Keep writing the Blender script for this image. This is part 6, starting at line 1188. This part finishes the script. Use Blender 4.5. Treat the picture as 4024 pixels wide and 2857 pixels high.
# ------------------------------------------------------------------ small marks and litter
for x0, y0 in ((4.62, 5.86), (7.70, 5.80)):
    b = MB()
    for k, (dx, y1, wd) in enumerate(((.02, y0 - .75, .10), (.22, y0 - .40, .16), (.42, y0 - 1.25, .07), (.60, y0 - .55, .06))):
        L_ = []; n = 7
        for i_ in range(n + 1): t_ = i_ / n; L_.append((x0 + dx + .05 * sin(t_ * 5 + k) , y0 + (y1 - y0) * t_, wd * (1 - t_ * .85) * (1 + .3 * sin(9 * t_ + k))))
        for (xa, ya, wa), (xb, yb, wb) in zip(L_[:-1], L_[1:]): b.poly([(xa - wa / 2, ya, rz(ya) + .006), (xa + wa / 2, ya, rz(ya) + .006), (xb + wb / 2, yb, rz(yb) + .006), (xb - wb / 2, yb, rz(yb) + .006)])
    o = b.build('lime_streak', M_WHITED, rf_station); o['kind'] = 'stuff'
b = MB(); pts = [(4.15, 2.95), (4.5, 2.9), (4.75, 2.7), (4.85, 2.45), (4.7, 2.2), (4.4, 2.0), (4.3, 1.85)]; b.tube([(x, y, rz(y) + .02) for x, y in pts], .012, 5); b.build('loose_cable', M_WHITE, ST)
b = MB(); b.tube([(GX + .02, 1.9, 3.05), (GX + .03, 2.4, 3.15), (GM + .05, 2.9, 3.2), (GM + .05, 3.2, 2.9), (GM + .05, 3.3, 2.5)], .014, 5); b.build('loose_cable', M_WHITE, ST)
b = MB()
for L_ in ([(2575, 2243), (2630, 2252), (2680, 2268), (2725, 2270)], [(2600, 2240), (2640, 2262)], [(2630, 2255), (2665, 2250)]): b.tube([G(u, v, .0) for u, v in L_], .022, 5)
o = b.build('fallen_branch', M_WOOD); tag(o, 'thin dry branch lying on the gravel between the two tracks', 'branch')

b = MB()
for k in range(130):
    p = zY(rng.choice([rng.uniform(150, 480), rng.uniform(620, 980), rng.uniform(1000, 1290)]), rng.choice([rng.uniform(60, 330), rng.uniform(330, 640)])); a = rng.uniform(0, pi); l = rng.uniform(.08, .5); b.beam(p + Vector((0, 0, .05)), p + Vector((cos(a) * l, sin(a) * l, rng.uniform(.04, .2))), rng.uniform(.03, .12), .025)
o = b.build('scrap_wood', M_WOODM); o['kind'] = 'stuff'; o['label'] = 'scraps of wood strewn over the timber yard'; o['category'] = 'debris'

● ● ● ● ●

▶ **Task prompt**
Return every line of the material exactly.

▶ **Output of the task**
Keep writing the Blender script for this image. This is part 6, starting at line 1188. This part finishes the script. Use Blender 4.5. Treat the picture as 4024 pixels wide and 2857 pixels high.
# ------------------------------------------------------------------ small marks and litter
for x0, y0 in ((4.62, 5.86), (7.70, 5.80)):
    b = MB()
    for k, (dx, y1, wd) in enumerate(((.02, y0 - .75, .10), (.22, y0 - .40, .16), (.42, y0 - 1.25, .07), (.60, y0 - .55, .06))):
        L_ = []; n = 7
        for i_ in range(n + 1): t_ = i_ / n; L_.append((x0 + dx + .05 * sin(t_ * 5 + k) , y0 + (y1 - y0) * t_, wd * (1 - t_ * .85) * (1 + .3 * sin(9 * t_ + k))))
        for (xa, ya, wa), (xb, yb, wb) in zip(L_[:-1], L_[1:]): b.poly([(xa - wa / 2, ya, rz(ya) + .006), (xa + wa / 2, ya, rz(ya) + .006), (xb + wb / 2, yb, rz(yb) + .006), (xb - wb / 2, yb, rz(yb) + .006)])
    o = b.build('lime_streak', M_WHITED, rf_station); o['kind'] = 'stuff'
b = MB(); pts = [(4.15, 2.95), (4.5, 2.9), (4.75, 2.7), (4.85, 2.45), (4.7, 2.2), (4.4, 2.0), (4.3, 1.85)]; b.tube([(x, y, rz(y) + .02) for x, y in pts], .012, 5); b.build('loose_cable', M_WHITE, ST)
b = MB(); b.tube([(GX + .02, 1.9, 3.05), (GX + .03, 2.4, 3.15), (GM + .05, 2.9, 3.2), (GM + .05, 3.2, 2.9), (GM + .05, 3.3, 2.5)], .014, 5); b.build('loose_cable', M_WHITE, ST)
b = MB()
for L_ in ([(2575, 2243), (2630, 2252), (2680, 2268), (2725, 2270)], [(2600, 2240), (2640, 2262)], [(2630, 2255), (2665, 2250)]): b.tube([G(u, v, .0) for u, v in L_], .022, 5)
o = b.build('fallen_branch', M_WOOD); tag(o, 'thin dry branch lying on the gravel between the two tracks', 'branch')

b = MB()
for k in range(130):
    p = zY(rng.choice([rng.uniform(150, 480), rng.uniform(620, 980), rng.uniform(1000, 1290)]), rng.choice([rng.uniform(60, 330), rng.uniform(330, 640)])); a = rng.uniform(0, pi); l = rng.uniform(.08, .5); b.beam(p + Vector((0, 0, .05)), p + Vector((cos(a) * l, sin(a) * l, rng.uniform(.04, .2))), rng.uniform(.03, .12), .025)
o = b.build('scrap_wood', M_WOODM); o['kind'] = 'stuff'; o['label'] = 'scraps of wood strewn over the timber yard'; o['category'] = 'debris'